▸ **STORED DATA**:
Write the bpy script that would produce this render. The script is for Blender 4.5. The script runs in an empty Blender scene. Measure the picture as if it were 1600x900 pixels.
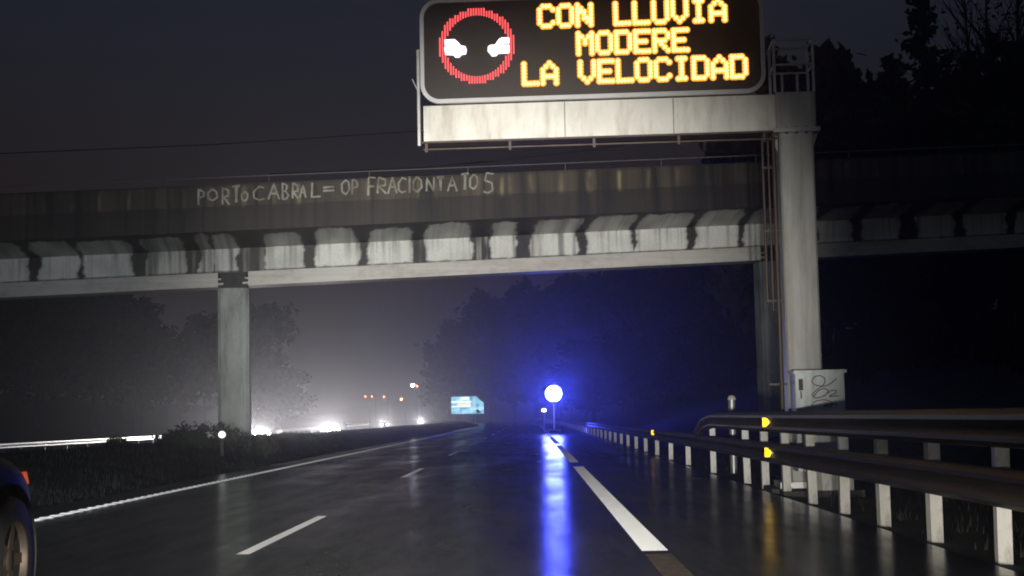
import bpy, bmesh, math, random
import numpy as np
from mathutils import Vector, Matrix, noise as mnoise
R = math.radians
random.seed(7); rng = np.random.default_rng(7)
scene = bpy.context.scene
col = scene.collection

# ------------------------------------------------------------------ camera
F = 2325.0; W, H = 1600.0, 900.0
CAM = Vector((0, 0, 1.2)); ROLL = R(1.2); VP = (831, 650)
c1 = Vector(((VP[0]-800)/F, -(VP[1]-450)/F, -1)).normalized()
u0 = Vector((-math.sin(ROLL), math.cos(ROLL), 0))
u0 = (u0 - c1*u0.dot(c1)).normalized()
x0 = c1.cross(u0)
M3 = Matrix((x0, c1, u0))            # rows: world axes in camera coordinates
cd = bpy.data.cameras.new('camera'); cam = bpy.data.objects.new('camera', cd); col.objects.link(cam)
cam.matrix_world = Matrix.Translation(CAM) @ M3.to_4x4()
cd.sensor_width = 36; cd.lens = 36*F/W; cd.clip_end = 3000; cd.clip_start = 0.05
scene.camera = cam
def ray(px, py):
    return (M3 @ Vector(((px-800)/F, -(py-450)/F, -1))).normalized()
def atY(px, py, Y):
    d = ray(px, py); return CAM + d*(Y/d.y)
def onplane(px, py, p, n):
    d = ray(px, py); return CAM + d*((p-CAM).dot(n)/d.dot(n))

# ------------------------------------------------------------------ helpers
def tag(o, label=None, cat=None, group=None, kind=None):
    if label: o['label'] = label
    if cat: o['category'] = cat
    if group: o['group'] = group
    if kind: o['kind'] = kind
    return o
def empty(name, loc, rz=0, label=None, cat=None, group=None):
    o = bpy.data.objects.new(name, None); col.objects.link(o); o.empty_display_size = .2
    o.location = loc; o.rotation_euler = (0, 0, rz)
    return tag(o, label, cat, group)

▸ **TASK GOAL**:
Begin at the first line of the data above and repeat each line exactly, stopping after the line containing "col = scene.collection". Omit the pictures.

▸ **EXPECTED ANSWER**:
Write the bpy script that would produce this render. The script is for Blender 4.5. The script runs in an empty Blender scene. Measure the picture as if it were 1600x900 pixels.
import bpy, bmesh, math, random
import numpy as np
from mathutils import Vector, Matrix, noise as mnoise
R = math.radians
random.seed(7); rng = np.random.default_rng(7)
scene = bpy.context.scene
col = scene.collection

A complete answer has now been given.